------ Collected material ------

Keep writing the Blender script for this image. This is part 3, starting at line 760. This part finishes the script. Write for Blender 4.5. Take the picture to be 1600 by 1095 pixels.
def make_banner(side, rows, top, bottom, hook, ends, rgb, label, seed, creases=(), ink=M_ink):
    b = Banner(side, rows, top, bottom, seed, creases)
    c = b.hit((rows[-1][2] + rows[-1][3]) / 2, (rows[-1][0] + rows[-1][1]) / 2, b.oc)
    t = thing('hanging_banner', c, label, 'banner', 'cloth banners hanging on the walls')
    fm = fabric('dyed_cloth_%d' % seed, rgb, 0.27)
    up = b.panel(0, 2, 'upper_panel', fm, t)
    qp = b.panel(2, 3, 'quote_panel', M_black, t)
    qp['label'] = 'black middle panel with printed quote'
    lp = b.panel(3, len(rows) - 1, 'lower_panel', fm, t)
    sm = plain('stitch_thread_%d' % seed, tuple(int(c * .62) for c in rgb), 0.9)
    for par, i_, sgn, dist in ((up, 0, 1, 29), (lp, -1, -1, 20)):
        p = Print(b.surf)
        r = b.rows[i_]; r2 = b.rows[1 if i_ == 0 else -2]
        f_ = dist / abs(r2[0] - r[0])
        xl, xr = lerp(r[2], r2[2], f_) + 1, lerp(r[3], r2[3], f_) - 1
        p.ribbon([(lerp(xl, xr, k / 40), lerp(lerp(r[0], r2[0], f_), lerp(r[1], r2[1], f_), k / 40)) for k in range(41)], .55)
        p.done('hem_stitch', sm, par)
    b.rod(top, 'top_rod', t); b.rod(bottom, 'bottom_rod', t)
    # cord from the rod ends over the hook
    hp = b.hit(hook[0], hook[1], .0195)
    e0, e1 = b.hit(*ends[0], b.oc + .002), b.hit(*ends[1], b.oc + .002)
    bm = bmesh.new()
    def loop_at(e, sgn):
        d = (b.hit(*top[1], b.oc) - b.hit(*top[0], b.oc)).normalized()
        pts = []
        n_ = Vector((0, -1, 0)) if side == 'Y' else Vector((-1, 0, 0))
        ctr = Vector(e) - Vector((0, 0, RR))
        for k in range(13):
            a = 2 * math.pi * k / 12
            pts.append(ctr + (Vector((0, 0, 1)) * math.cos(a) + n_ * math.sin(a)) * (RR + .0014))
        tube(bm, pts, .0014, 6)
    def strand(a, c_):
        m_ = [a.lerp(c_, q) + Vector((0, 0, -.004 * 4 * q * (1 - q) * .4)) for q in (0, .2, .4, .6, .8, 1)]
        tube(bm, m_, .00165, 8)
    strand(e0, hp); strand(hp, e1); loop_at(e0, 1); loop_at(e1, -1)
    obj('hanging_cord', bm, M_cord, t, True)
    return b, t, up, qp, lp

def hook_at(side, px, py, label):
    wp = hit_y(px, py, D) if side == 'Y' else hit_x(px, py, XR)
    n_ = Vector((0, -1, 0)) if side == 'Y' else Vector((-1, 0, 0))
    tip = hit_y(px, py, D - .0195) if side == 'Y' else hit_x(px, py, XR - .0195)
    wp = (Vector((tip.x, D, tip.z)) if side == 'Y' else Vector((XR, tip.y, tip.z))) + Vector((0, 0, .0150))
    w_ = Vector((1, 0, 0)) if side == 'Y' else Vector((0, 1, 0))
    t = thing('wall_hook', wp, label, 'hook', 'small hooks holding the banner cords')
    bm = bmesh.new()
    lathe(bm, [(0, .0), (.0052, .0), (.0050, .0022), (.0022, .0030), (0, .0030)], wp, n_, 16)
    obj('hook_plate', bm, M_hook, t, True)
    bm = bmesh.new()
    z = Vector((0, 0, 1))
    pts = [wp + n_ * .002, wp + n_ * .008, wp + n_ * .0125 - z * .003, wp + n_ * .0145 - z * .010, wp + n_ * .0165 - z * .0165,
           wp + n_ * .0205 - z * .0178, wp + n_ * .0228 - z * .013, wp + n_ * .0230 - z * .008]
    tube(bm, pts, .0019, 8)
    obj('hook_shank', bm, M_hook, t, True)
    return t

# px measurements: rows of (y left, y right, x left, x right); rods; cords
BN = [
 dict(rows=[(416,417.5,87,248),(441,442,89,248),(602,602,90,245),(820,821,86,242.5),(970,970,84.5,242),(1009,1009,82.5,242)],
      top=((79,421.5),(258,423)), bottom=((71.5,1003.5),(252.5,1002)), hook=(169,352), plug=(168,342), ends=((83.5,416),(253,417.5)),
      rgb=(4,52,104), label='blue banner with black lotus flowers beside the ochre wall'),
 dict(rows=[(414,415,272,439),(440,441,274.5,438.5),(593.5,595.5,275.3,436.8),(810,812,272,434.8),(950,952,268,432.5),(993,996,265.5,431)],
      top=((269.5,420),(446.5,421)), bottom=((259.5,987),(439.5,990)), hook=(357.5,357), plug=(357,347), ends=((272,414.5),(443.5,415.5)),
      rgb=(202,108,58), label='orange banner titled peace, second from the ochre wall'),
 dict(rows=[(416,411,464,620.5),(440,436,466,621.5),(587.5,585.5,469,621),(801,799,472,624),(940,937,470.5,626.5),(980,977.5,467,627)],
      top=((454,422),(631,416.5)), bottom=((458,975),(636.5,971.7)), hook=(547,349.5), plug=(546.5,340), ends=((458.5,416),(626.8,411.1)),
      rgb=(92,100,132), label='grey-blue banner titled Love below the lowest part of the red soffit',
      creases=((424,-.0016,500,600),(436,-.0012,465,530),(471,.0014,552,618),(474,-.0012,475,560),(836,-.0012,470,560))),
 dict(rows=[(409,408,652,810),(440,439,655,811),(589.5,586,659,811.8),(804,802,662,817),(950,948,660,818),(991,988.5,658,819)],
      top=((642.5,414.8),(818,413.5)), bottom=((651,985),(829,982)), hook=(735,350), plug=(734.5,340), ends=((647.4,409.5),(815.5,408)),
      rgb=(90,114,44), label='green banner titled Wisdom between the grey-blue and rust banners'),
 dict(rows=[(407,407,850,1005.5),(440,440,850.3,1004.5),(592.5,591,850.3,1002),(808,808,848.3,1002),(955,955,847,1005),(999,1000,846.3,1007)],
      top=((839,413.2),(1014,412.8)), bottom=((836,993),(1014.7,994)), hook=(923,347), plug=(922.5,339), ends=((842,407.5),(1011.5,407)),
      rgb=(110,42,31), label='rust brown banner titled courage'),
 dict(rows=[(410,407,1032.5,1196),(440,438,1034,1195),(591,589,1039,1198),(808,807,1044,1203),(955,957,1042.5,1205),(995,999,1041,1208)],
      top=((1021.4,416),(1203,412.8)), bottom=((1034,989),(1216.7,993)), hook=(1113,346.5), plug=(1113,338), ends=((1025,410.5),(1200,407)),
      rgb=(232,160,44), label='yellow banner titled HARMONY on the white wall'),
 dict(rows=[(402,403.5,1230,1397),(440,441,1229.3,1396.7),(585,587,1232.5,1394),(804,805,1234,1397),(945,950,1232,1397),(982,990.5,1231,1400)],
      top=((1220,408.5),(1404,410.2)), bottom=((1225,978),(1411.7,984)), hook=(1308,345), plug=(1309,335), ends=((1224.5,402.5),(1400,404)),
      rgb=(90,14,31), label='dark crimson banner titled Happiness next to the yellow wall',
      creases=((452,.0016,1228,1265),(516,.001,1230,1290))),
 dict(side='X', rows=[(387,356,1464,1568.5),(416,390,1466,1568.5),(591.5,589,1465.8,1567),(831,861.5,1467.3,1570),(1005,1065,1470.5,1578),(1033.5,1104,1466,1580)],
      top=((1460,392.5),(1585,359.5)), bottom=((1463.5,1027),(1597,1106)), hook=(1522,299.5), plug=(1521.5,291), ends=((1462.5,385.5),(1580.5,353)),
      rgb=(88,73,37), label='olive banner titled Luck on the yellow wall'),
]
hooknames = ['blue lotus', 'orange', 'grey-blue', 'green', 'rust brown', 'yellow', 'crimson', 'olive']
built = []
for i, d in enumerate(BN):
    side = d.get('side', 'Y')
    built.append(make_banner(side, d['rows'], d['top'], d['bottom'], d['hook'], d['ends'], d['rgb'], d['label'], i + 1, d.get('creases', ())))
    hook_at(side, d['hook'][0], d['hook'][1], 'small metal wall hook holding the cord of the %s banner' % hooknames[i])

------

◆ **Work to be completed**: Scan the listing above and copy all lines containing the word "part".

◆ **Reply to the exercise**:
Keep writing the Blender script for this image. This is part 3, starting at line 760. This part finishes the script. Write for Blender 4.5. Take the picture to be 1600 by 1095 pixels.
      rgb=(92,100,132), label='grey-blue banner titled Love below the lowest part of the red soffit',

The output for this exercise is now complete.